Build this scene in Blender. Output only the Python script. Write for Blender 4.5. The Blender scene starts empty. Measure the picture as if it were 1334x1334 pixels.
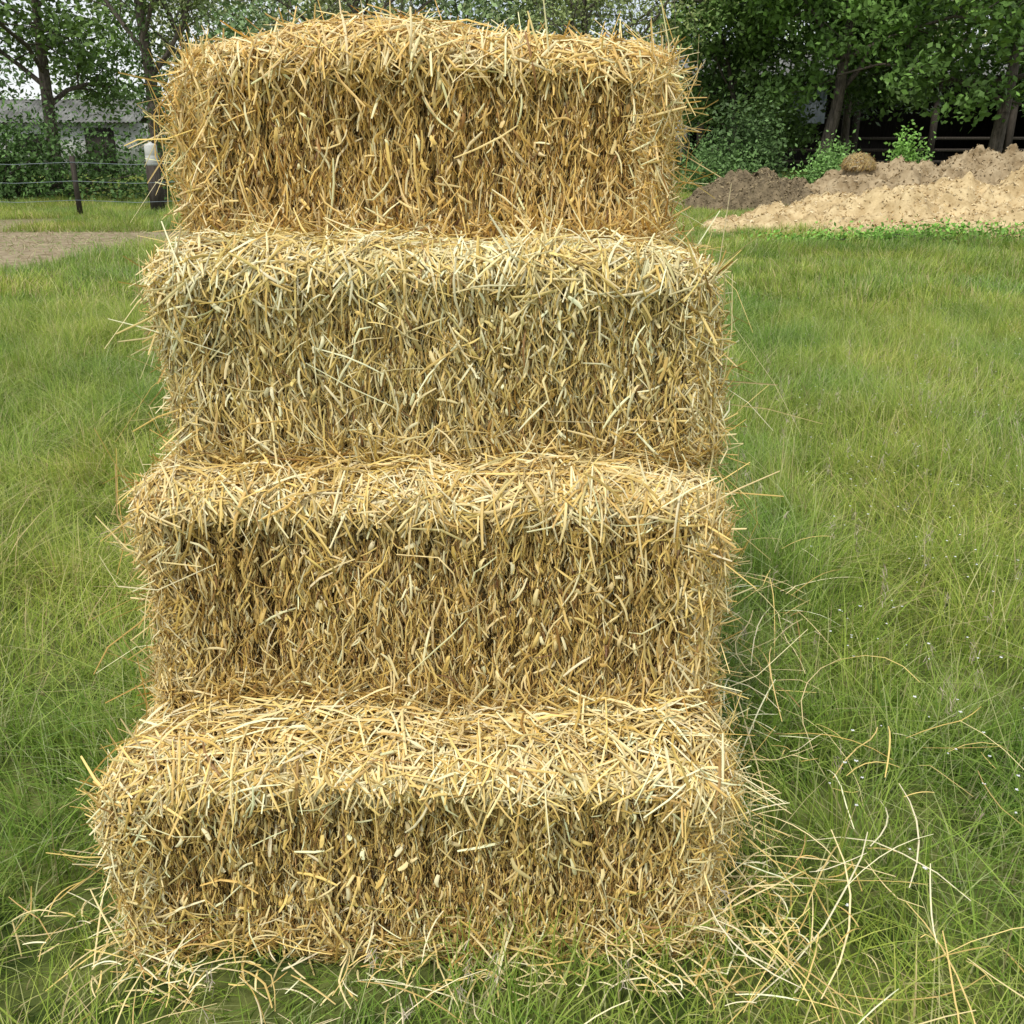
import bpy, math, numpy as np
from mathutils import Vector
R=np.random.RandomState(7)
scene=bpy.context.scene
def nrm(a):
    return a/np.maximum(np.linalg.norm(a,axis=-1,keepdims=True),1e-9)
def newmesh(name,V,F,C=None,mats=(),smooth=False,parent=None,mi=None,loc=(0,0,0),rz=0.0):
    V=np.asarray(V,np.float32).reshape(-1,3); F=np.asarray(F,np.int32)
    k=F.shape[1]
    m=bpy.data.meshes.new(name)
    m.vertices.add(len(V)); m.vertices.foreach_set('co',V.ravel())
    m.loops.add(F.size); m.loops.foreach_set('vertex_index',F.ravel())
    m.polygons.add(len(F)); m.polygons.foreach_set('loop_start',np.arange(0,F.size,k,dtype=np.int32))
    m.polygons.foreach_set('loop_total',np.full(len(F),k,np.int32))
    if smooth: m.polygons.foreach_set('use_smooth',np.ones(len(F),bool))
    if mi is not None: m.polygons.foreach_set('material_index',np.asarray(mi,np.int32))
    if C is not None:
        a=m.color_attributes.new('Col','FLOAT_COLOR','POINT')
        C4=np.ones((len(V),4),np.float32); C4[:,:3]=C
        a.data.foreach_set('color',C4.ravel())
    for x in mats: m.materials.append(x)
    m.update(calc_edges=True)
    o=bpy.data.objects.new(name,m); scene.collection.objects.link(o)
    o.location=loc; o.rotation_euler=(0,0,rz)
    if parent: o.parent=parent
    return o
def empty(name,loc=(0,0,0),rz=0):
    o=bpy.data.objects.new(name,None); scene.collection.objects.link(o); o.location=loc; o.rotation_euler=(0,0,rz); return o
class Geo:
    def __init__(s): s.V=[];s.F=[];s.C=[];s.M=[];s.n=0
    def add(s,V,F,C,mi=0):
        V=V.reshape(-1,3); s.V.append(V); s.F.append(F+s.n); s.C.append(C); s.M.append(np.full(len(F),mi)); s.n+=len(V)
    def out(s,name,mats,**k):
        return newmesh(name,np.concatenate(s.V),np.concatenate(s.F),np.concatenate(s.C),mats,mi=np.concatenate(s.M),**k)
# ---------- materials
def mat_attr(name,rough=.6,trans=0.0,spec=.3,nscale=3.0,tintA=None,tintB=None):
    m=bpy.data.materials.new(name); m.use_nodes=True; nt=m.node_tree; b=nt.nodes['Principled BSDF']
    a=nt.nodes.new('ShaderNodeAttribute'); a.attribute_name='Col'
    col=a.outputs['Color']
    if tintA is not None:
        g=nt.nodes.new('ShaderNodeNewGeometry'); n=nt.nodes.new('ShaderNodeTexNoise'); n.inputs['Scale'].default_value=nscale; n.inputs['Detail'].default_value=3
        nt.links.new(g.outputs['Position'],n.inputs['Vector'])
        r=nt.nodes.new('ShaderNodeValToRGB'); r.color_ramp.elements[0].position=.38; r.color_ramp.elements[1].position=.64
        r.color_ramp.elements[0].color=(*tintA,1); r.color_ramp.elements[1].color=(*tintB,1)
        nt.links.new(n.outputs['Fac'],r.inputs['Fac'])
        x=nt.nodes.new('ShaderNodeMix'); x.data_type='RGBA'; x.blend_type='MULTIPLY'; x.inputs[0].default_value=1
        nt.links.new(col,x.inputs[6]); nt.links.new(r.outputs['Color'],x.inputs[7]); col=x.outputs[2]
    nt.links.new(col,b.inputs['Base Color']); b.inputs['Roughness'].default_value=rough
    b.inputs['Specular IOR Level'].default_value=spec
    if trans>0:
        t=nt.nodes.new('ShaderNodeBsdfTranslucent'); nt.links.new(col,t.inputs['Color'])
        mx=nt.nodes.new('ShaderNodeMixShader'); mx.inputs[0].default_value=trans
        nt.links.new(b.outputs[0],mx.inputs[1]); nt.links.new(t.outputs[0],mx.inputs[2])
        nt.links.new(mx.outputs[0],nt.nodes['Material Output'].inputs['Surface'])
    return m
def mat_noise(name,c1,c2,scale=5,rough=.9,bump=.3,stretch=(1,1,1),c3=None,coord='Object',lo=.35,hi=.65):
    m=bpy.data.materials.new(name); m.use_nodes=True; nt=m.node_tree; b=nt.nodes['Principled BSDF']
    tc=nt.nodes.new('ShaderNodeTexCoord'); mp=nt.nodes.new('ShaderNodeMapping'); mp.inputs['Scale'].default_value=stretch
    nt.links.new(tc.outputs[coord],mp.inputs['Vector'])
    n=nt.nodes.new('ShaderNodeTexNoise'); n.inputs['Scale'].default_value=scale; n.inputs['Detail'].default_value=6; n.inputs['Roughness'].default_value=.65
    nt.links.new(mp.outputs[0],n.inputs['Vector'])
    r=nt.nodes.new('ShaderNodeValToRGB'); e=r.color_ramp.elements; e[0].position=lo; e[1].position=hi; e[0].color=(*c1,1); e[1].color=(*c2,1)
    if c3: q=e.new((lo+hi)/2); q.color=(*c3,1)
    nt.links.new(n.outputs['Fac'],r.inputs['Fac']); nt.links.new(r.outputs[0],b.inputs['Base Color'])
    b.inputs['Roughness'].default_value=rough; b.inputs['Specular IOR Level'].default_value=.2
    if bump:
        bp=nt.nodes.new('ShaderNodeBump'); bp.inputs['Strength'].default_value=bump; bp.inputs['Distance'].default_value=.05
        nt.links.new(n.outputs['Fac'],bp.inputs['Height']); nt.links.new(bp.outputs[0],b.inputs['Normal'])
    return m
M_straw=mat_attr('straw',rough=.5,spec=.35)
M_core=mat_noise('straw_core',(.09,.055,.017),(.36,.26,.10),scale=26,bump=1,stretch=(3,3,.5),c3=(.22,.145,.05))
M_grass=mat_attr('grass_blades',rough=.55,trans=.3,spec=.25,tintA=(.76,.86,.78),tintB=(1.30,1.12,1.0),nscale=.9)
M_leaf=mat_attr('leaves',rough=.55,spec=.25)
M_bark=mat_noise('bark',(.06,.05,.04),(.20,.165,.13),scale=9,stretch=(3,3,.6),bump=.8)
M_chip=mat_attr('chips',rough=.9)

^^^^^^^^

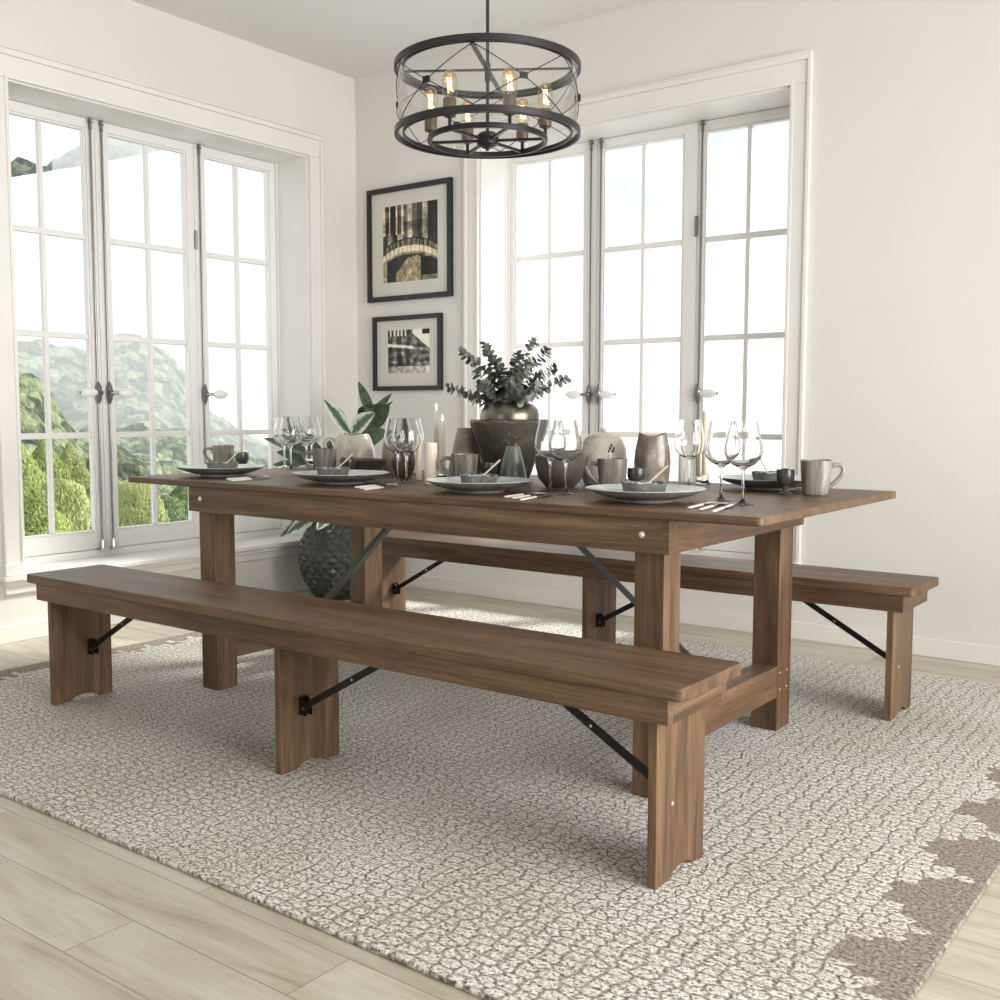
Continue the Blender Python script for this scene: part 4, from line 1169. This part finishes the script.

^^^^^^^^

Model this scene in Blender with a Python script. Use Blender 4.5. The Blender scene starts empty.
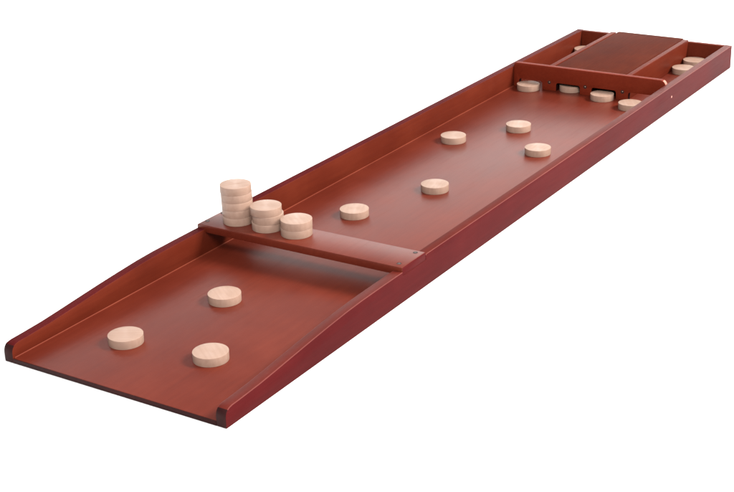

^^^^^^^^

__Task instructions__: Copy in full each line that holds the word "empty".

__Solution for this task__:
Build this scene in Blender. Output only the Python script. Write for Blender 4.5. The Blender scene starts empty. Measure the picture as if it were 1334x1334 pixels.
def empty(name,loc=(0,0,0),rz=0):
Model this scene in Blender with a Python script. Use Blender 4.5. The Blender scene starts empty.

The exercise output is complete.